=== Given task ===
Carry none of the pictures over; write out the complete data exactly.

=== Data extract ===

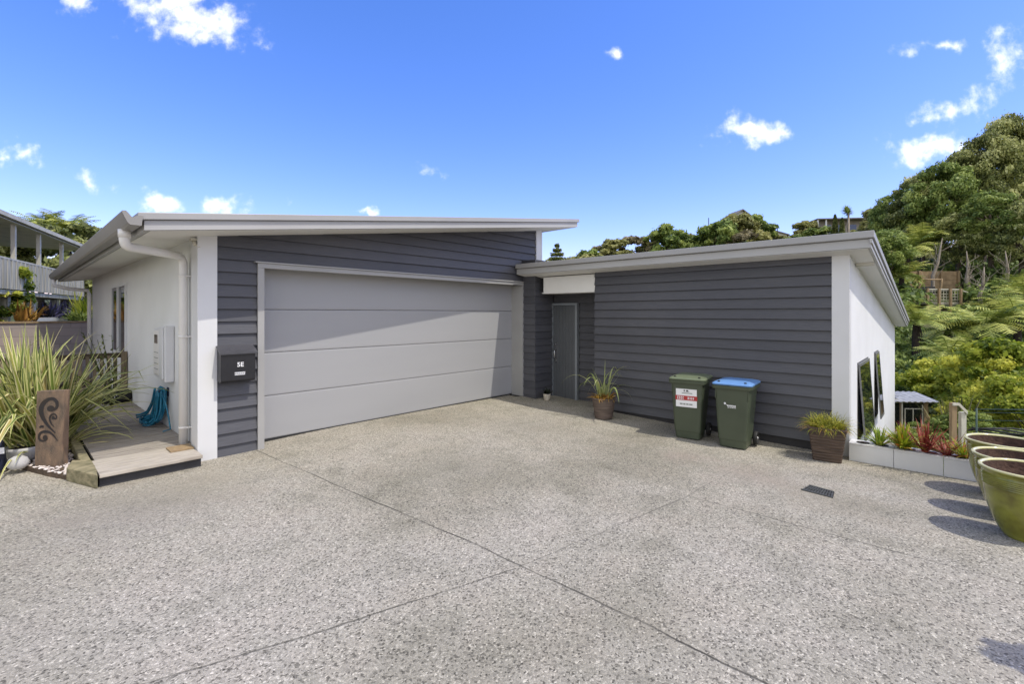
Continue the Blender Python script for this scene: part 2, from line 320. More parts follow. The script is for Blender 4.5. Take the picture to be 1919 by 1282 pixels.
class MB:
    """collects faces and links them as one mesh object"""
    def __init__(s): s.v = []; s.f = []; s.uv = []; s.tone = []; s.sm = []
    def poly(s, pts, tone=.5, uv=None, smooth=False):
        i = len(s.v); s.v += [tuple(p) for p in pts]; s.f.append(tuple(range(i, i + len(pts)))); s.tone.append(tone); s.uv.append(uv); s.sm.append(smooth)
    def add(s, vs, fs, tone=.5, smooth=False):
        i = len(s.v); s.v += [tuple(p) for p in vs]
        for f in fs: s.f.append(tuple(i + k for k in f)); s.tone.append(tone); s.uv.append(None); s.sm.append(smooth)
    def box(s, x0, x1, y0, y1, z0, z1, mtx=None):
        vs = [Vector(p) for p in ((x0, y0, z0), (x1, y0, z0), (x1, y1, z0), (x0, y1, z0), (x0, y0, z1), (x1, y0, z1), (x1, y1, z1), (x0, y1, z1))]
        if mtx: vs = [mtx @ p for p in vs]
        s.add(vs, [(0, 3, 2, 1), (4, 5, 6, 7), (0, 1, 5, 4), (1, 2, 6, 5), (2, 3, 7, 6), (3, 0, 4, 7)]); return s
    def prism(s, poly, vec):
        n = len(poly); a = [Vector(p) for p in poly]; vec = Vector(vec); b = [p + vec for p in a]
        s.add(a + b, [tuple(range(n))[::-1], tuple(range(n, 2 * n))] + [(i, (i + 1) % n, n + (i + 1) % n, n + i) for i in range(n)]); return s
    def tube(s, pts, rad, seg=8, caps=True, tone=.5, smooth=True):
        pts = [Vector(p) for p in pts]; n = len(pts)
        rr = rad if isinstance(rad, (list, tuple)) else [rad] * n
        i0 = len(s.v); u = None
        for i, p in enumerate(pts):
            t = (pts[min(i + 1, n - 1)] - pts[max(i - 1, 0)]).normalized()
            if u is None: u = t.orthogonal().normalized()
            else: u = (u - t * u.dot(t)).normalized()
            w = t.cross(u)
            for k in range(seg):
                a = 2 * math.pi * k / seg; s.v.append(tuple(p + (u * math.cos(a) + w * math.sin(a)) * rr[i]))
        for i in range(n - 1):
            for k in range(seg):
                k2 = (k + 1) % seg
                s.f.append((i0 + i * seg + k, i0 + i * seg + k2, i0 + (i + 1) * seg + k2, i0 + (i + 1) * seg + k)); s.tone.append(tone); s.uv.append(None); s.sm.append(smooth)
        if caps:
            for base, o in ((i0, -1), (i0 + (n - 1) * seg, 1)):
                ids = [base + k for k in range(seg)]
                s.f.append(tuple(ids[::o])); s.tone.append(tone); s.uv.append(None); s.sm.append(False)
        return s
    def lathe(s, prof, seg=40, c=(0, 0, 0), smooth=True, sx=1, sy=1):
        i0 = len(s.v); n = len(prof)
        for r_, z in prof:
            for k in range(seg):
                a = 2 * math.pi * k / seg; s.v.append((c[0] + r_ * sx * math.cos(a), c[1] + r_ * sy * math.sin(a), c[2] + z))
        for i in range(n - 1):
            for k in range(seg):
                k2 = (k + 1) % seg
                s.f.append((i0 + i * seg + k, i0 + i * seg + k2, i0 + (i + 1) * seg + k2, i0 + (i + 1) * seg + k)); s.tone.append(.5); s.uv.append(None); s.sm.append(smooth)
        s.f.append(tuple(i0 + k for k in range(seg))[::-1]); s.tone.append(.5); s.uv.append(None); s.sm.append(False)
        s.f.append(tuple(i0 + (n - 1) * seg + k for k in range(seg))); s.tone.append(.5); s.uv.append(None); s.sm.append(False)
        return s
    def blade(s, p0, az, lean, length, width, droop, seg=7, fold=.25, tone=.5, tip=.02, twist=0, kink=None):
        """an arching leaf: strip of quads with a folded midrib"""
        d = Vector((math.cos(az) * math.sin(lean), math.sin(az) * math.sin(lean), math.cos(lean))); p = Vector(p0)
        side0 = Vector((-math.sin(az), math.cos(az), 0)); rows = []
        for i in range(seg + 1):
            t = i / seg; w = width * (min(1, .45 + 2.2 * t) * (1 - t ** 2.2) + tip * 0) * .5
            side = Matrix.Rotation(twist * t, 3, d.normalized()) @ side0; up = side.cross(d).normalized()
            rows.append((p + side * w + up * w * fold, p, p - side * w + up * w * fold, t))
            p = p + d * (length / seg)
            dd = droop * (1.0 if kink is None or abs(t - kink) > .5 / seg else 9)
            d = (d + Vector((0, 0, -1)) * dd / seg * (.4 + 1.4 * t)).normalized()
        for i in range(seg):
            a, b = rows[i], rows[i + 1]
            s.poly([a[0], b[0], b[1], a[1]], tone, ((0, a[3]), (0, b[3]), (.5, b[3]), (.5, a[3])))
            s.poly([a[1], b[1], b[2], a[2]], tone, ((.5, a[3]), (.5, b[3]), (1, b[3]), (1, a[3])))
        return p
    def build(s, name, mat, parent=None, bevel=0, smooth=None, loc=None, recalc=False):
        me = bpy.data.meshes.new(name); me.from_pydata(s.v, [], s.f)
        at_ = me.attributes.new('tone', 'FLOAT', 'FACE'); at_.data.foreach_set('value', s.tone)
        if any(u for u in s.uv):
            ul = me.uv_layers.new(name='UVMap'); buf = []
            for f, u in zip(s.f, s.uv): buf += [c for q in (u or [(0, 0)] * len(f)) for c in q]
            ul.data.foreach_set('uv', buf)
        me.polygons.foreach_set('use_smooth', s.sm if smooth is None else [smooth] * len(s.f))
        if recalc:
            bm = bmesh.new(); bm.from_mesh(me); bmesh.ops.recalc_face_normals(bm, faces=bm.faces); bm.to_mesh(me); bm.free()
        me.materials.append(mat); me.update()
        o = bpy.data.objects.new(name, me); COL.objects.link(o); o.parent = parent
        if loc: o.location = loc
        if bevel:
            md = o.modifiers.new('bevel', 'BEVEL'); md.width = bevel; md.segments = 2; md.limit_method = 'ANGLE'; md.angle_limit = R(40)
        return o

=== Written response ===
Continue the Blender Python script for this scene: part 2, from line 320. More parts follow. The script is for Blender 4.5. Take the picture to be 1919 by 1282 pixels.
class MB:
    """collects faces and links them as one mesh object"""
    def __init__(s): s.v = []; s.f = []; s.uv = []; s.tone = []; s.sm = []
    def poly(s, pts, tone=.5, uv=None, smooth=False):
        i = len(s.v); s.v += [tuple(p) for p in pts]; s.f.append(tuple(range(i, i + len(pts)))); s.tone.append(tone); s.uv.append(uv); s.sm.append(smooth)
    def add(s, vs, fs, tone=.5, smooth=False):
        i = len(s.v); s.v += [tuple(p) for p in vs]
        for f in fs: s.f.append(tuple(i + k for k in f)); s.tone.append(tone); s.uv.append(None); s.sm.append(smooth)
    def box(s, x0, x1, y0, y1, z0, z1, mtx=None):
        vs = [Vector(p) for p in ((x0, y0, z0), (x1, y0, z0), (x1, y1, z0), (x0, y1, z0), (x0, y0, z1), (x1, y0, z1), (x1, y1, z1), (x0, y1, z1))]
        if mtx: vs = [mtx @ p for p in vs]
        s.add(vs, [(0, 3, 2, 1), (4, 5, 6, 7), (0, 1, 5, 4), (1, 2, 6, 5), (2, 3, 7, 6), (3, 0, 4, 7)]); return s
    def prism(s, poly, vec):
        n = len(poly); a = [Vector(p) for p in poly]; vec = Vector(vec); b = [p + vec for p in a]
        s.add(a + b, [tuple(range(n))[::-1], tuple(range(n, 2 * n))] + [(i, (i + 1) % n, n + (i + 1) % n, n + i) for i in range(n)]); return s
    def tube(s, pts, rad, seg=8, caps=True, tone=.5, smooth=True):
        pts = [Vector(p) for p in pts]; n = len(pts)
        rr = rad if isinstance(rad, (list, tuple)) else [rad] * n
        i0 = len(s.v); u = None
        for i, p in enumerate(pts):
            t = (pts[min(i + 1, n - 1)] - pts[max(i - 1, 0)]).normalized()
            if u is None: u = t.orthogonal().normalized()
            else: u = (u - t * u.dot(t)).normalized()
            w = t.cross(u)
            for k in range(seg):
                a = 2 * math.pi * k / seg; s.v.append(tuple(p + (u * math.cos(a) + w * math.sin(a)) * rr[i]))
        for i in range(n - 1):
            for k in range(seg):
                k2 = (k + 1) % seg
                s.f.append((i0 + i * seg + k, i0 + i * seg + k2, i0 + (i + 1) * seg + k2, i0 + (i + 1) * seg + k)); s.tone.append(tone); s.uv.append(None); s.sm.append(smooth)
        if caps:
            for base, o in ((i0, -1), (i0 + (n - 1) * seg, 1)):
                ids = [base + k for k in range(seg)]
                s.f.append(tuple(ids[::o])); s.tone.append(tone); s.uv.append(None); s.sm.append(False)
        return s
    def lathe(s, prof, seg=40, c=(0, 0, 0), smooth=True, sx=1, sy=1):
        i0 = len(s.v); n = len(prof)
        for r_, z in prof:
            for k in range(seg):
                a = 2 * math.pi * k / seg; s.v.append((c[0] + r_ * sx * math.cos(a), c[1] + r_ * sy * math.sin(a), c[2] + z))
        for i in range(n - 1):
            for k in range(seg):
                k2 = (k + 1) % seg
                s.f.append((i0 + i * seg + k, i0 + i * seg + k2, i0 + (i + 1) * seg + k2, i0 + (i + 1) * seg + k)); s.tone.append(.5); s.uv.append(None); s.sm.append(smooth)
        s.f.append(tuple(i0 + k for k in range(seg))[::-1]); s.tone.append(.5); s.uv.append(None); s.sm.append(False)
        s.f.append(tuple(i0 + (n - 1) * seg + k for k in range(seg))); s.tone.append(.5); s.uv.append(None); s.sm.append(False)
        return s
    def blade(s, p0, az, lean, length, width, droop, seg=7, fold=.25, tone=.5, tip=.02, twist=0, kink=None):
        """an arching leaf: strip of quads with a folded midrib"""
        d = Vector((math.cos(az) * math.sin(lean), math.sin(az) * math.sin(lean), math.cos(lean))); p = Vector(p0)
        side0 = Vector((-math.sin(az), math.cos(az), 0)); rows = []
        for i in range(seg + 1):
            t = i / seg; w = width * (min(1, .45 + 2.2 * t) * (1 - t ** 2.2) + tip * 0) * .5
            side = Matrix.Rotation(twist * t, 3, d.normalized()) @ side0; up = side.cross(d).normalized()
            rows.append((p + side * w + up * w * fold, p, p - side * w + up * w * fold, t))
            p = p + d * (length / seg)
            dd = droop * (1.0 if kink is None or abs(t - kink) > .5 / seg else 9)
            d = (d + Vector((0, 0, -1)) * dd / seg * (.4 + 1.4 * t)).normalized()
        for i in range(seg):
            a, b = rows[i], rows[i + 1]
            s.poly([a[0], b[0], b[1], a[1]], tone, ((0, a[3]), (0, b[3]), (.5, b[3]), (.5, a[3])))
            s.poly([a[1], b[1], b[2], a[2]], tone, ((.5, a[3]), (.5, b[3]), (1, b[3]), (1, a[3])))
        return p
    def build(s, name, mat, parent=None, bevel=0, smooth=None, loc=None, recalc=False):
        me = bpy.data.meshes.new(name); me.from_pydata(s.v, [], s.f)
        at_ = me.attributes.new('tone', 'FLOAT', 'FACE'); at_.data.foreach_set('value', s.tone)
        if any(u for u in s.uv):
            ul = me.uv_layers.new(name='UVMap'); buf = []
            for f, u in zip(s.f, s.uv): buf += [c for q in (u or [(0, 0)] * len(f)) for c in q]
            ul.data.foreach_set('uv', buf)
        me.polygons.foreach_set('use_smooth', s.sm if smooth is None else [smooth] * len(s.f))
        if recalc:
            bm = bmesh.new(); bm.from_mesh(me); bmesh.ops.recalc_face_normals(bm, faces=bm.faces); bm.to_mesh(me); bm.free()
        me.materials.append(mat); me.update()
        o = bpy.data.objects.new(name, me); COL.objects.link(o); o.parent = parent
        if loc: o.location = loc
        if bevel:
            md = o.modifiers.new('bevel', 'BEVEL'); md.width = bevel; md.segments = 2; md.limit_method = 'ANGLE'; md.angle_limit = R(40)
        return o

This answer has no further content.